Ah, I see it. The get_num() function:
> # Now use the last two digits from the current time to assign the number
> # to be guessed in a random fashion.
> def get_num():
> ct = ctime(time())
> yy = ct[-2:]
> return yy
actually isn't returning a number: it's returning a string of the two
digits.
http://www.python.org/doc/lib/module-time.html#l2h-1758
There is a difference between the string "42" and the number 42, and
comparing a string and integer is "undefined" behavior in the sense that I
have no clue what happens.
To fix the problem, we can use the 'int()' converter function to go from
strings back to numeric integers:
###
def get_num():
ct = ctime(time())
yy = ct[-2:]
return int(yy)
###
That should fix the weird bug you're encountering.

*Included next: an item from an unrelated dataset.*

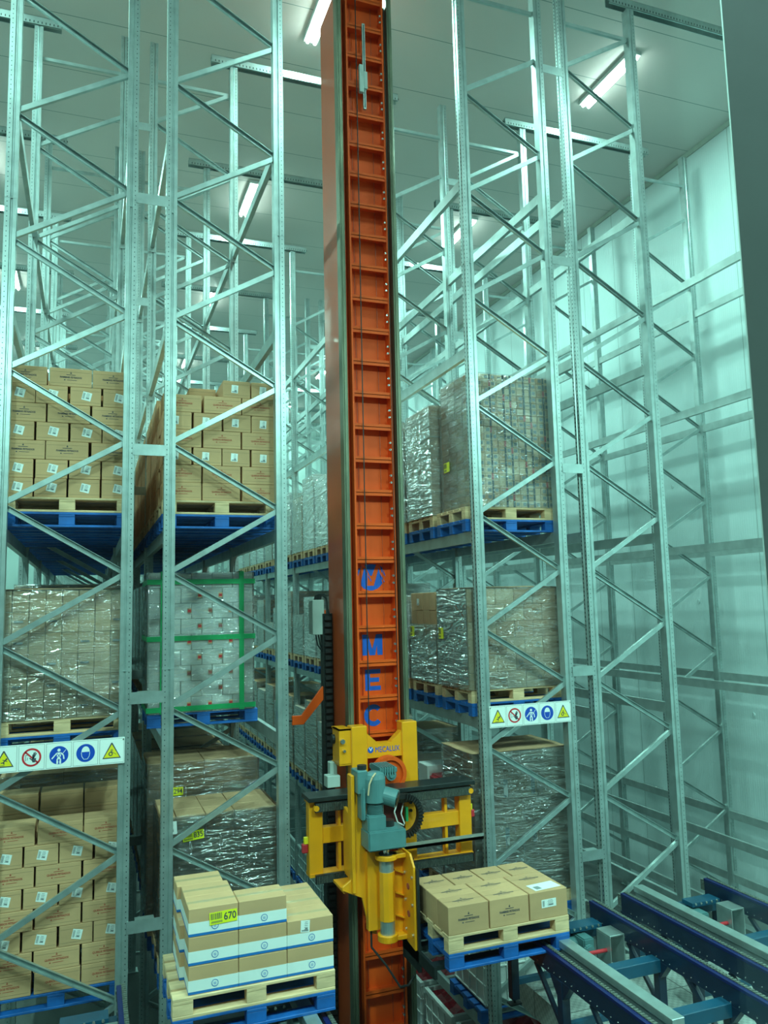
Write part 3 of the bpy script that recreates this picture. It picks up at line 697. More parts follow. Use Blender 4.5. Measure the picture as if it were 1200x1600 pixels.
# farther bays: (bay, slot, level, height, cartons, wrap)
far = []
for b in range(1,6):
    for s in range(3):
        n = b*3+s
        far.append((b,s,2,[1.25,1.3,1.45,1.15,1.35][n % 5], [WHITEC,GREYC,KRAFT][n % 3], [WRAPW,WRAPW,WRAPM][n % 3]))
        far.append((b,s,1,[0.95,0.6,1.15,0.8,1.3][n % 5], [KRAFT,WHITEC,GREYC][n % 3], [WRAPM,WRAPW,WRAPM][n % 3]))
        far.append((b,s,0,[1.2,1.35,1.1,1.4][n % 4], [GREYC,KRAFT][n % 2], WRAPM))
for (b,s,lev,h,m_,w_) in far:
    nm = 'the %s load deep on the %s level right of the mast' % (ORD[b*3+s-3] if b*3+s-3 < 12 else ['thirteenth','fourteenth','fifteenth'][b*3+s-15], ['lower','middle','upper'][lev])
    z = base(X3, YS(b,s), lev, nm, near=False)
    grid_load('wrapped load, '+nm.replace('the ',''), X3+0.01, YS(b,s), z, 1.15, 0.8, h, 2, 2, 5, m_, w_, near=False, seed=100+b*9+s*3+lev)

# plastic crates low in the racks
def crate_mesh(mtl):
    m = MB(); w,d,h = 1.0,0.78,0.62; t = 0.03
    m.box(0,w,0,d,0,t); m.box(0,w,0,t,0,h); m.box(0,w,d-t,d,0,h); m.box(0,t,t,d-t,0,h); m.box(w-t,w,t,d-t,0,h)
    m.box(-0.02,w+0.02,-0.02,0.0,h-0.05,h); m.box(-0.02,0.0,0,d,h-0.05,h); m.box(w,w+0.02,0,d,h-0.05,h)
    for k in range(5): m.box(0.02+k*0.235,0.04+k*0.235,-0.015,0.0,0.05,h-0.05); m.box(-0.015,0.0,0.02+k*0.18,0.04+k*0.18,0.05,h-0.05)
    for q in (0.03,0.22,0.4): m.box(0,w,-0.015,0,q,q+0.02); m.box(-0.015,0,0,d,q,q+0.02)
    return m.mesh('crate', mtl, bevel=0.004)
CRW = crate_mesh(CRATEM); CRG = crate_mesh(CRATEG)
def crate(x, y, z, label, me=None, group='plastic crates low in the racks', bag=True):
    o = link('plastic_crate', me or CRW, None, (x,y,z)); tag(o, label, 'crate', group)
    if bag:
        m = MB(); rr = random.Random(int(y*10)); n = 8
        vs = [(0.04+0.92*i/n, 0.04+0.70*j/n, 0.55+rr.uniform(-0.03,0.05)) for j in range(n+1) for i in range(n+1)]
        fs = [(j*(n+1)+i, j*(n+1)+i+1, (j+1)*(n+1)+i+1, (j+1)*(n+1)+i) for j in range(n) for i in range(n)]
        m.add(vs, fs); m.box(0.035,0.965,0.035,0.745,0.035,0.45)
        c = link('red_filling', m.mesh('red_filling', REDBAG, fix=False), o, (x,y,z))
zb = pallet(X3-0.02, YS(0,0), -4.50, 'blue', 'blue pallet under the white crate below the carried pallet')
crate(X3+0.05, YS(0,0)+0.01, zb+0.001, 'white plastic crate on a blue pallet below the carried pallet', bag=False)
for k, (yy, lab) in enumerate(((YS(0,0)-0.0,'nearest'),(YS(0,1),'second nearest'),(YS(0,2),'third nearest'))):
    zb = pallet(X3-0.02, yy, ZF+0.002, 'blue', 'blue pallet on the floor under the %s white crate of red goods' % lab, near=False)
    crate(X3+0.05, yy, zb+0.001, 'white crate of red goods on the floor right of the mast, %s' % lab)
for k in range(1,4):
    for s in range(3):
        zb = pallet(X3, YS(k,s), ZF+0.002, 'blue', 'blue pallet under the %s grey crate deep on the floor' % ORD[(k-1)*3+s], near=False)
        crate(X3+0.05, YS(k,s), zb+0.001, 'grey plastic crate deep behind the yellow frame, %s from the front' % ORD[(k-1)*3+s], CRG, bag=False)
crate(X2-0.04, YS(0,0), ZF+0.15, 'white crate of red goods at the foot of the rack left of the mast')
pallet(X2-0.04, YS(0,0), ZF+0.002, 'blue', 'blue pallet under the crate left of the mast', near=False)

# ------------------------------------------------------------------ safety signs
def disc(m, c, r, y, mi, n=32, sz=1.0):
    vs = [(c[0]+r*math.cos(2*math.pi*k/n), y, c[1]+sz*r*math.sin(2*math.pi*k/n)) for k in range(n)]
    m.add(vs, [tuple(range(n))], mi)
def poly(m, pts, y, mi): m.add([(p[0],y,p[1]) for p in pts], [tuple(range(len(pts)))], mi)
def stroke(m, pts, w, y, mi):
    for a, b in zip(pts, pts[1:]):
        d = math.hypot(b[0]-a[0], b[1]-a[1]) or 1; nx, nz = -(b[1]-a[1])/d*w/2, (b[0]-a[0])/d*w/2
        poly(m, [(a[0]-nx,a[1]-nz),(b[0]-nx,b[1]-nz),(b[0]+nx,b[1]+nz),(a[0]+nx,a[1]+nz)], y, mi)
def sign_board(x0, y, z, label, W_=1.06, Hh=0.235):
    t = thing('safety_sign_board', label, 'sign', (x0+W_/2, y, z))
    MB().box(x0,x0+W_,y,y+0.004,z,z+Hh).build('backing', SIGNW, t)
    M_ = [SIGNW, INK, SIGNY, SIGNR, SIGNB]
    pw = W_/5
    for i in range(5):
        m = MB(); cx, cz = x0+pw*(i+0.5), z+Hh/2; y1, y2, y3, y4 = y-0.001, y-0.0016, y-0.0022, y-0.0028
        hw = pw/2-0.008; hh = Hh/2-0.010
        m.box(cx-hw,cx+hw,y1,y,cz-hh,cz+hh,0)
        for a in (-1,1): stroke(m, [(cx+a*hw,cz-hh),(cx+a*hw,cz+hh)], 0.0022, y1-0.0003, 1); stroke(m, [(cx-hw,cz+a*hh),(cx+hw,cz+a*hh)], 0.0022, y1-0.0003, 1)
        r = 0.080; T = lambda u, v: (cx+u*r, cz+v*r)
        if i in (0,4):
            s = 1.0
            poly(m, [T(-1.02,-0.86),T(1.02,-0.86),T(0.06,0.92),T(-0.06,0.92)], y2, 1); poly(m, [T(-0.86,-0.74),T(0.86,-0.74),T(0.0,0.74)], y3, 2)
            if i == 0:
                disc(m, T(0.28,0.02), 0.10*r, y4, 1, 12); stroke(m, [T(0.22,-0.05),T(-0.02,-0.32),T(0.06,-0.52)], 0.13*r, y4, 1)
                stroke(m, [T(0.16,-0.10),T(-0.12,-0.06)], 0.08*r, y4, 1); stroke(m, [T(0.18,-0.12),T(0.36,-0.26)], 0.08*r, y4, 1); stroke(m, [T(-0.02,-0.32),T(-0.28,-0.38)], 0.10*r, y4, 1); stroke(m, [T(-0.45,-0.66),T(0.1,-0.66)], 0.06*r, y4, 1)
            else:
                m.ring(T(-0.12,-0.34), 0.13*r, 0.24*r, y4, y3-0.0001, 18, 1); m.ring(T(0.0,0.06), 0.06*r, 0.12*r, y4, y3-0.0001, 14, 1); stroke(m, [T(-0.1,-0.05),T(0.5,-0.42)], 0.05*r, y4, 1)
        elif i == 1:
            m.ring((cx,cz), 0.80*r, 1.0*r, y3, y2, 36, 3); stroke(m, [T(-0.66,0.62),T(0.66,-0.62)], 0.17*r, y3, 3)
            poly(m, [T(0.10,-0.55),T(0.40,-0.55),T(0.48,-0.1),T(0.02,-0.12)], y4, 1)
            for u, v, e in ((0.04,0.30,-0.06),(0.16,0.52,0.02),(0.30,0.56,0.14),(0.42,0.44,0.30)): stroke(m, [T(0.10+0.11*(u*2),-0.15),T(u+0.08,v)], 0.09*r, y4, 1)
            stroke(m, [T(0.10,-0.35),T(-0.20,-0.05)], 0.10*r, y4, 1); stroke(m, [T(-0.62,-0.35),T(-0.62,0.25),T(-0.38,0.28)], 0.05*r, y4, 1); stroke(m, [T(-0.40,0.0),T(-0.45,-0.3)], 0.05*r, y4, 1)
        elif i == 2:
            disc(m, (cx,cz), r, y2, 4); disc(m, T(0,0.56), 0.17*r, y3, 0, 16)
            poly(m, [T(-0.24,0.30),T(-0.17,-0.42),T(0.17,-0.42),T(0.24,0.30)], y3, 0); stroke(m, [T(-0.22,0.24),T(-0.48,-0.06),T(-0.74,-0.36)], 0.13*r, y3, 0); stroke(m, [T(0.22,0.24),T(0.48,-0.04),T(0.54,-0.46)], 0.13*r, y3, 0)
            stroke(m, [T(-0.14,-0.4),T(-0.16,-0.95)], 0.19*r, y3, 0); stroke(m, [T(0.14,-0.4),T(0.16,-0.95)], 0.19*r, y3, 0); stroke(m, [T(0.40,0.16),T(0.72,0.56)], 0.06*r, y3, 0)
            stroke(m, [T(-0.2,0.2),T(0.2,-0.3)], 0.06*r, y4, 4); stroke(m, [T(0.2,0.2),T(-0.2,-0.3)], 0.06*r, y4, 4); poly(m, [T(-0.14,-0.5),T(0.14,-0.5),T(0,-0.72)], y4, 4)
        else:
            disc(m, (cx,cz), r, y2, 4)
            n = 16; poly(m, [T(-0.46,0.12)]+[T(0.46,0.12)]+[T(0.44*math.cos(math.pi*k/n),0.16+0.58*math.sin(math.pi*k/n)) for k in range(n+1)], y3, 0)
            stroke(m, [T(-0.46,0.10),T(-0.40,-0.35),T(-0.20,-0.68),T(0.20,-0.68),T(0.40,-0.35),T(0.46,0.10)], 0.05*r, y3, 0)
        m.build(['falling_warning','no_touching_sign','harness_sign','helmet_sign','entanglement_warning'][i], M_, t, fix=False)
    for a in (0.012, W_-0.012):
        MB().cyl((x0+a,y-0.006,z+Hh-0.02),(x0+a,y,z+Hh-0.02),0.007,10).build('rivet', BOLT, t)
    return t
sign_board(-0.80, 7.925, -1.41, 'row of five safety pictograms fixed to the far left rack', 1.13)
sign_board(4.135, 7.925, -1.385, 'row of five safety pictograms fixed to the rack right of the mast', 1.045)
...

If we didn't have to use time.ctime(), I'd recommend using the 'datetime'
module instead:
http://www.python.org/doc/lib/datetime-date.html
###
>>> import datetime
>>> today = datetime.date.today()
>>> today.year
2004
>>> today.year % 100
4
###
This allows us to avoid mainpulating strings, and is less error prone.
But then, the point in Josh's tutorial there is to learn how to manipulate
strings, so I guess that's not a big issue. *grin*
If you have more questions, please feel free to ask them. Good luck!